La veuve a insisté longuement, le cri des élus dure jour et nuit. L’introduction de la parabole disait au sujet de celle-ci : « toujours prier sans se décourager », la finale, en ce qui concerne les élus, fait apparaître une autre dimension : « sans tarder, il leur fera justice ». Au temps de la patience et de la persévérance succède celui de la venue de la soudaine justice. Une longue durée nécessaire avant que surgisse la manifestation de la justice demandée. Un événement qui vient éclairer tout ce qui a précédé et qui permet, dans l’après-coup, de saisir le sens profond qui était enfoui dans les événements, les situations, de nos histoires personnelles et collectives.   

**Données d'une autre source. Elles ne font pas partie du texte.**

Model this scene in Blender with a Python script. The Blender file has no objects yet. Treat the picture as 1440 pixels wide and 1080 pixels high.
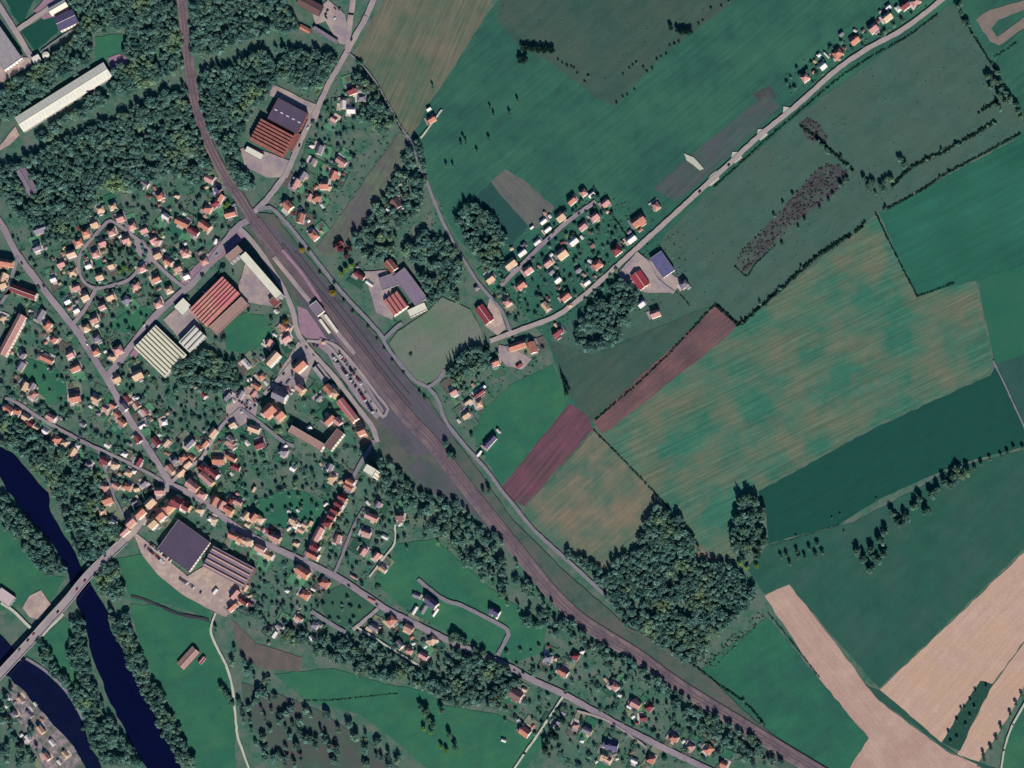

L’Évangile se termine par une question : « le Fils de l’homme, quand il viendra, trouvera-t-il la foi sur la terre? » Ici, l’événement correspond à l’inattendu quant à son moment. Impossible à prévoir! Toutefois, il est l’événement révélateur de tout ce qui a précédé.           

La vraie question pour nous semble maintenant être : comment tenir dans la durée, tenir jusqu’à la venue du Fils de l’homme? Des séjours au désert que la vie nous impose, que la durée comporte nécessairement, il y a la présence des autres. Toutes ces personnes qui, comme nous, tant bien que mal, laissent monter du plus profond d’eux-mêmes un cri, toujours en attente d’une réponse adéquate et juste. Aller au désert, ce n’est pas vouloir s’isoler pour traverser l’expérience de la vie humaine. C’est avant tout un lieu, malgré les apparences, où nous pouvons recevoir la force pour laisser monter un cri, puisque l’indicible habitant chaque personne cherche à s’exprimer et à trouver une réponse. Nos quêtes de sens s’expriment de multiples façons. D’ailleurs, il est la raison d’être de nos déplacements intérieurs. 

La foi, nécessite donc de prendre la route, comme nous le rappelait Guy, la semaine dernière. C’est que par différents chemins nous sommes appelés à persévérer, même sans certitude, mais ensemble!